Se aprecia en la película cierta economía en su desarrollo, encontraremos pocos elementos, pero muy bien pergeñados, en esa economía se advierte la experiencia y la suficiencia del director, la concisión y seriedad en la puesta en escena dan fe de un autor ya prácticamente consumado, en el oficio y en el arte del cine. Otra característica por la que la película se vuelve tan reconocible como obra de su autor, y a la vez un ejemplar del talento de su creador, es su herencia teatral, la carga dramática del teatro corre por sus venas, en el filme hay pocos personajes y pocos ambientes, casi uno solo, en la historia hay elementos que ciertamente hacían factible e incluso necesario un rodaje de estas características, y era Sjöström el director idóneo, con un cálido halo teatral, y dejando de lado artilugios o trucajes técnicos, era un hombre de teatro haciendo cine, y lo hacía muy bien.
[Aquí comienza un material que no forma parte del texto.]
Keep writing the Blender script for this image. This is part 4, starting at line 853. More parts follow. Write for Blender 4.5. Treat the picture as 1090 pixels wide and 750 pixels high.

Destacan como protagonistas absolutos de la cinta Tore Svennberg y Tora Teje como el conde y la condesa, respectivamente. Puede que estén trasnochados ciertos aspectos de los personajes (no hay que olvidar que se basa en un relato escrito un siglo antes), pero quedarse en eso no hace justicia a la película. La cinta cuenta un drama matrimonial en toda regla, con infidelidades, engaños, trampas y celos y los temores y sorpresas que se va llevando el conde a lo largo del metraje, que se transmiten perfectamente al espectador.

Notable trabajo del maestro Sjöström, su versatilidad, su amplio espectro de posibilidades artísticas, el espíritu sueco, y su solemne herencia fluyen en él, este trabajo es digno integrante de esa inmortal filmografía.